__WHAT TO WORK ON__.
Give back exactly the lines running from the line that holds "T('dark green shrub mass behind" through the line that holds "T('dark green shrub mass under", ends included, and no other lines.

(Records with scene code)
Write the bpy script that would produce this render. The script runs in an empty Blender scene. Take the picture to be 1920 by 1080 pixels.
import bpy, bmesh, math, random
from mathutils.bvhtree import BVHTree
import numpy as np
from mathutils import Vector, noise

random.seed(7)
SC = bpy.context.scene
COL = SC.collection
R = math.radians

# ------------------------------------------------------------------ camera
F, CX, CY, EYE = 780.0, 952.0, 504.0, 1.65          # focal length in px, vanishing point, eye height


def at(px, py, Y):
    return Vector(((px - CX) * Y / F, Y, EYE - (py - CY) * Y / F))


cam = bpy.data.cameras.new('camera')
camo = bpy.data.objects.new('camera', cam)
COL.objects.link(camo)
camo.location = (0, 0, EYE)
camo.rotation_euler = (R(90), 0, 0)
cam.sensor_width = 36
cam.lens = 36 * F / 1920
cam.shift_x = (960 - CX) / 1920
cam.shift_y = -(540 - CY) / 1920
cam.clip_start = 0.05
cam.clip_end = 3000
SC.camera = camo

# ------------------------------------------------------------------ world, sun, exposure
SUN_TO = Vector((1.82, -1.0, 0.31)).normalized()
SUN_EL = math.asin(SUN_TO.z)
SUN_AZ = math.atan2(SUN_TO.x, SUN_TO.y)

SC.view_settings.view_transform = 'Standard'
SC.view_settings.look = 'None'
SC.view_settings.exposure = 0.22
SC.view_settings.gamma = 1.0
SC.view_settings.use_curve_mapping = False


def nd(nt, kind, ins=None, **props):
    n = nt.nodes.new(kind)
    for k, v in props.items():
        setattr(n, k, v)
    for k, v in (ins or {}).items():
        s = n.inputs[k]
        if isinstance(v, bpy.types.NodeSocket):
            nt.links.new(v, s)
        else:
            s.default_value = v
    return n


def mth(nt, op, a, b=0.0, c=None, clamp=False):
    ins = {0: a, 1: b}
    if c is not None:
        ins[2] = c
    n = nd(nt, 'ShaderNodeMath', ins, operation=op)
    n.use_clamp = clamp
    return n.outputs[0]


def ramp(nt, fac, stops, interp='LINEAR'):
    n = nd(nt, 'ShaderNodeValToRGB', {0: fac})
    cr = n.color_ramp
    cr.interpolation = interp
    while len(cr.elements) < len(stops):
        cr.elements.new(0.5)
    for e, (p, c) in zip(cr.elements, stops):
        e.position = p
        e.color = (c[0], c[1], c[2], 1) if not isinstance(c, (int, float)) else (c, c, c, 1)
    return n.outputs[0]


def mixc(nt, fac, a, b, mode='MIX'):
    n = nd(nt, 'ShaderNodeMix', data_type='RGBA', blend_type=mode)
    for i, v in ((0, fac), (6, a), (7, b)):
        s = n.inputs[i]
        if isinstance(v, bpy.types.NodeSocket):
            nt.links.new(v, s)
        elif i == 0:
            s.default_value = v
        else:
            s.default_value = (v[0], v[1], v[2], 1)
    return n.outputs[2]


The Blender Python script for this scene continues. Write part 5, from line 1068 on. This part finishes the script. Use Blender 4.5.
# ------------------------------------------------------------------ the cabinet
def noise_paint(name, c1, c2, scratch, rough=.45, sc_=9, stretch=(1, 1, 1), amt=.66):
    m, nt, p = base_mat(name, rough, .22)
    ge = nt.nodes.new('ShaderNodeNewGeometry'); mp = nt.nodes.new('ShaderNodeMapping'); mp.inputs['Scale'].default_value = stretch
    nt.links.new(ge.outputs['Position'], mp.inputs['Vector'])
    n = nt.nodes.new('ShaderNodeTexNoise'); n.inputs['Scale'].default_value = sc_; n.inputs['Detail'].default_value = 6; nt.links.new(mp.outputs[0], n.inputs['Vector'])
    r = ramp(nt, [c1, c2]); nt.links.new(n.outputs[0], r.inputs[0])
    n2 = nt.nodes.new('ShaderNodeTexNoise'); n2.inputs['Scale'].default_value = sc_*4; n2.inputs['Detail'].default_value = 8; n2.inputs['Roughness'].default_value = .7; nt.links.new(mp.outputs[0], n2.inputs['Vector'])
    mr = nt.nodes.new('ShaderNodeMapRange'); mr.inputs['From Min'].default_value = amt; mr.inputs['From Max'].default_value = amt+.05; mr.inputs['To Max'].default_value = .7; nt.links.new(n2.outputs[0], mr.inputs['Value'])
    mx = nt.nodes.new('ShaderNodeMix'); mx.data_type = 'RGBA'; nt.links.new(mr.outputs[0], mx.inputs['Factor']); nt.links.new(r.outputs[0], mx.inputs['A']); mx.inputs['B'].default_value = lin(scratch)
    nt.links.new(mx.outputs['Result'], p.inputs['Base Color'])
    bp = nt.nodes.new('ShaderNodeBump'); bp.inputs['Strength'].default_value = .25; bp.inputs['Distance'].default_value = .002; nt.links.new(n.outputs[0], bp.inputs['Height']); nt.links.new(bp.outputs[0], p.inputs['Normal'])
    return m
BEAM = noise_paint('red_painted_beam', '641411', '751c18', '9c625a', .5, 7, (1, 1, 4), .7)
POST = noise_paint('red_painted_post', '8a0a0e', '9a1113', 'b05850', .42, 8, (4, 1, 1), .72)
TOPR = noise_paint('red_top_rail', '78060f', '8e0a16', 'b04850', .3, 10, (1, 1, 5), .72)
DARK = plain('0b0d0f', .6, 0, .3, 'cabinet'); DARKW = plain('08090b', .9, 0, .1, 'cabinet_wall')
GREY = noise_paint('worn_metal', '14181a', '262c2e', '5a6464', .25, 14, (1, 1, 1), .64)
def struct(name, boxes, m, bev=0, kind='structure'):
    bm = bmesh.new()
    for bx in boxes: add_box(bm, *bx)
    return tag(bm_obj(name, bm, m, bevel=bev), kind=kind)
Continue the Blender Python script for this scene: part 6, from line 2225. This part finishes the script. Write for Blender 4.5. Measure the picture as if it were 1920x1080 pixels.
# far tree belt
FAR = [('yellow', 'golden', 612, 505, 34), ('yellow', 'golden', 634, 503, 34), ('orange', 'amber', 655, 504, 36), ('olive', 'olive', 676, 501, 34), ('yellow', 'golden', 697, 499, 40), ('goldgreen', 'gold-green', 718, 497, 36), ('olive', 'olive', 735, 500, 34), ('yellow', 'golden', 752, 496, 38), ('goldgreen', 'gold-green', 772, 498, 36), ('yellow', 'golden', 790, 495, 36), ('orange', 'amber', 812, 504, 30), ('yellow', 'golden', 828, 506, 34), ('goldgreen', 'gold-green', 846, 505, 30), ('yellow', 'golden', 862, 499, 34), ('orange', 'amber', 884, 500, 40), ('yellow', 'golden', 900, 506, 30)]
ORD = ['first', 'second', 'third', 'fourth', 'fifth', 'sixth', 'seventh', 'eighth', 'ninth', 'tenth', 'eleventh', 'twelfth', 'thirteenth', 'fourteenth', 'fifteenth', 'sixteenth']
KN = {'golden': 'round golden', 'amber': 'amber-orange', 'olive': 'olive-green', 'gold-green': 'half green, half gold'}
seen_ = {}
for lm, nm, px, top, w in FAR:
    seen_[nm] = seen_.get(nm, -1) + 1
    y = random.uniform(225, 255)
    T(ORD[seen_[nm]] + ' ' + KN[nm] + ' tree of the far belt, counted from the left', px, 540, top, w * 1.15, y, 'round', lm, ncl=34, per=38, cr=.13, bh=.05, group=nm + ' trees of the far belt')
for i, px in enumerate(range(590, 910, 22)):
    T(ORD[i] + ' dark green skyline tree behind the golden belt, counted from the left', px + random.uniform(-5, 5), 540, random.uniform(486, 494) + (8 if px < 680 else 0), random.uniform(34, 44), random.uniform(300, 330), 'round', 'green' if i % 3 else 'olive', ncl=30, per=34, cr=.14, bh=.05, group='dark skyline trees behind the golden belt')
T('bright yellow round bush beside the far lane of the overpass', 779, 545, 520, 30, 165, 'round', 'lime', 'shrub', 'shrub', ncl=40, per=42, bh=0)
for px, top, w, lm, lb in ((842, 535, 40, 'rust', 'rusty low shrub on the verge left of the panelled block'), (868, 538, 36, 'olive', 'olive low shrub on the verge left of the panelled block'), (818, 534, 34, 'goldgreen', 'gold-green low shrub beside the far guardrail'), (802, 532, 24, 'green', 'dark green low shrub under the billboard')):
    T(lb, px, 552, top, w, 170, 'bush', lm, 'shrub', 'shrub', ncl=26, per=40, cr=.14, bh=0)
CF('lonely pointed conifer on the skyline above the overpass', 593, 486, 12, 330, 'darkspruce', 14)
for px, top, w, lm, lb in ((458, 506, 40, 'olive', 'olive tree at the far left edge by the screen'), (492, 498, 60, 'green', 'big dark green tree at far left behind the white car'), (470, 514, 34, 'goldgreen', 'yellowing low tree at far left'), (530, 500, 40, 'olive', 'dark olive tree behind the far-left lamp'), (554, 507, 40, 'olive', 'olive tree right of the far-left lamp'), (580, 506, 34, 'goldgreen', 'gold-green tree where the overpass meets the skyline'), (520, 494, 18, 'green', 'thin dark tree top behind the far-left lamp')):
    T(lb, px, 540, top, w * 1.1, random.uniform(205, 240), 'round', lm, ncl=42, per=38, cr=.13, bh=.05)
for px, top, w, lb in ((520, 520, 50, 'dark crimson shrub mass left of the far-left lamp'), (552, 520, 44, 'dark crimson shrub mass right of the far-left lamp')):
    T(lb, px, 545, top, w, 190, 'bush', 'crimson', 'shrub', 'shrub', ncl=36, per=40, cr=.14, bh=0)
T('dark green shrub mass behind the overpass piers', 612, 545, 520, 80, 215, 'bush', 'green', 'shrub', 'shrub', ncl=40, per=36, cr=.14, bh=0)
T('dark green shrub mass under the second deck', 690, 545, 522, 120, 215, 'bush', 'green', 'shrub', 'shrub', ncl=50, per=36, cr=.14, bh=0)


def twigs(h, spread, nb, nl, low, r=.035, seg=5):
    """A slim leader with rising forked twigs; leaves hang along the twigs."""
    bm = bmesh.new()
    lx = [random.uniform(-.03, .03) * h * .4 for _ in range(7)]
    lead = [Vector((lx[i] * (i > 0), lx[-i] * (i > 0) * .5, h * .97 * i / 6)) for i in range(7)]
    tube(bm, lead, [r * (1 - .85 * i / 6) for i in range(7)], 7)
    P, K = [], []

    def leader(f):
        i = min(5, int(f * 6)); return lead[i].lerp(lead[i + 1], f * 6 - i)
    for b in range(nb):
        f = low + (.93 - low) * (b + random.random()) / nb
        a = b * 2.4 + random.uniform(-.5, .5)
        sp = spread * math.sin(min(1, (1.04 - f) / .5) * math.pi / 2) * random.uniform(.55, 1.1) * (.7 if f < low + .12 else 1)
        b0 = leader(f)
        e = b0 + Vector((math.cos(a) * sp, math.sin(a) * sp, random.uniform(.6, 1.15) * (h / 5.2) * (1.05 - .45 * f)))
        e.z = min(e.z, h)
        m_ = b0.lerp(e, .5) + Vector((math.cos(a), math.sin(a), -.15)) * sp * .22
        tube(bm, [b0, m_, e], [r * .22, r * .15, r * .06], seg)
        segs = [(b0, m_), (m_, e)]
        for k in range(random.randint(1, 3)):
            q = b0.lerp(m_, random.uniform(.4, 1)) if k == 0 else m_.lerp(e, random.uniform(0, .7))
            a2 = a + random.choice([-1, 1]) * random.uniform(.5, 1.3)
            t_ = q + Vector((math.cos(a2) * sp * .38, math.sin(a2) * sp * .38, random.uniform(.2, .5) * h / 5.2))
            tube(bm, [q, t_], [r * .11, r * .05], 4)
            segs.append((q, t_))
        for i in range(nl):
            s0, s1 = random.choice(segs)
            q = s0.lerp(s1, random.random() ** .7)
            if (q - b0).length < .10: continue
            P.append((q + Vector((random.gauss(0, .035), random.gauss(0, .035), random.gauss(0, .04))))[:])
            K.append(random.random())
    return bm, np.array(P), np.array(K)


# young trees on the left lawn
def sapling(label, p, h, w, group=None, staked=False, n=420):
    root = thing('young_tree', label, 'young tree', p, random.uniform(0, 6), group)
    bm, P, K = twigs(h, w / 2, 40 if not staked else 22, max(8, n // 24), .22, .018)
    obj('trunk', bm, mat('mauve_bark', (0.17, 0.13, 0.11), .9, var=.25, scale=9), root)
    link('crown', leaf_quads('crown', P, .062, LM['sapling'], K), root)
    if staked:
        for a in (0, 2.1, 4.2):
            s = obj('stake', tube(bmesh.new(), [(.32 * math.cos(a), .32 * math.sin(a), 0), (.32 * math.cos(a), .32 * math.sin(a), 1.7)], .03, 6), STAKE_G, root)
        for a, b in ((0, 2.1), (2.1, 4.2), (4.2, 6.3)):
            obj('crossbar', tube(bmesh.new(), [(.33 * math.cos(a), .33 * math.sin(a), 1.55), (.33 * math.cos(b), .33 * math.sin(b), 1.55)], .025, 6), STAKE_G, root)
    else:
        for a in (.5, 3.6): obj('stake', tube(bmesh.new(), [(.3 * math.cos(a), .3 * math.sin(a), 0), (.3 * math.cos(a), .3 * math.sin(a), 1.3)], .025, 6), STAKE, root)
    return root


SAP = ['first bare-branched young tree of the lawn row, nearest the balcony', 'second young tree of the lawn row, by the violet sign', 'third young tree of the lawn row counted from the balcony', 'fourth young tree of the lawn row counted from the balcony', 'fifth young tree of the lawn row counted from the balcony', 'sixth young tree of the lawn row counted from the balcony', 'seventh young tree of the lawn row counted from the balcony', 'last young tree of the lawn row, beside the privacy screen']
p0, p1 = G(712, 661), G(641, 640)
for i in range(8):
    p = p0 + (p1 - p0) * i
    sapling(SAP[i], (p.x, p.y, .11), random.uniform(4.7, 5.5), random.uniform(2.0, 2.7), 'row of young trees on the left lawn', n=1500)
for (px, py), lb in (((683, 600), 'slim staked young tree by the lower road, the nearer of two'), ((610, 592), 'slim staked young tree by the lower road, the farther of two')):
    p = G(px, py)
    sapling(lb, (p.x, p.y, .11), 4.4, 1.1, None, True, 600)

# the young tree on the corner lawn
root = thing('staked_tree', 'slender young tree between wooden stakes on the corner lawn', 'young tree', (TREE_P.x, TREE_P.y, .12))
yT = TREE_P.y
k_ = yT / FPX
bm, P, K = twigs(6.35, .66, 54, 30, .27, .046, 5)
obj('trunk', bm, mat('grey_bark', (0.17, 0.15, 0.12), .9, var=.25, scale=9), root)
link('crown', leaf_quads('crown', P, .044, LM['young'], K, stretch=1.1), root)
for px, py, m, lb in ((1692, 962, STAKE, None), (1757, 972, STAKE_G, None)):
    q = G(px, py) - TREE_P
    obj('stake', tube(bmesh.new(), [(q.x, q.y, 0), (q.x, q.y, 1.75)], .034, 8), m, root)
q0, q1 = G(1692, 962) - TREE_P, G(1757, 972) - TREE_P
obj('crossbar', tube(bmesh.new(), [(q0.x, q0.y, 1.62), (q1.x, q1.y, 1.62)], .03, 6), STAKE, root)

__ANSWER TO THE EXERCISE__.
T('dark green shrub mass behind the overpass piers', 612, 545, 520, 80, 215, 'bush', 'green', 'shrub', 'shrub', ncl=40, per=36, cr=.14, bh=0)
T('dark green shrub mass under the second deck', 690, 545, 522, 120, 215, 'bush', 'green', 'shrub', 'shrub', ncl=50, per=36, cr=.14, bh=0)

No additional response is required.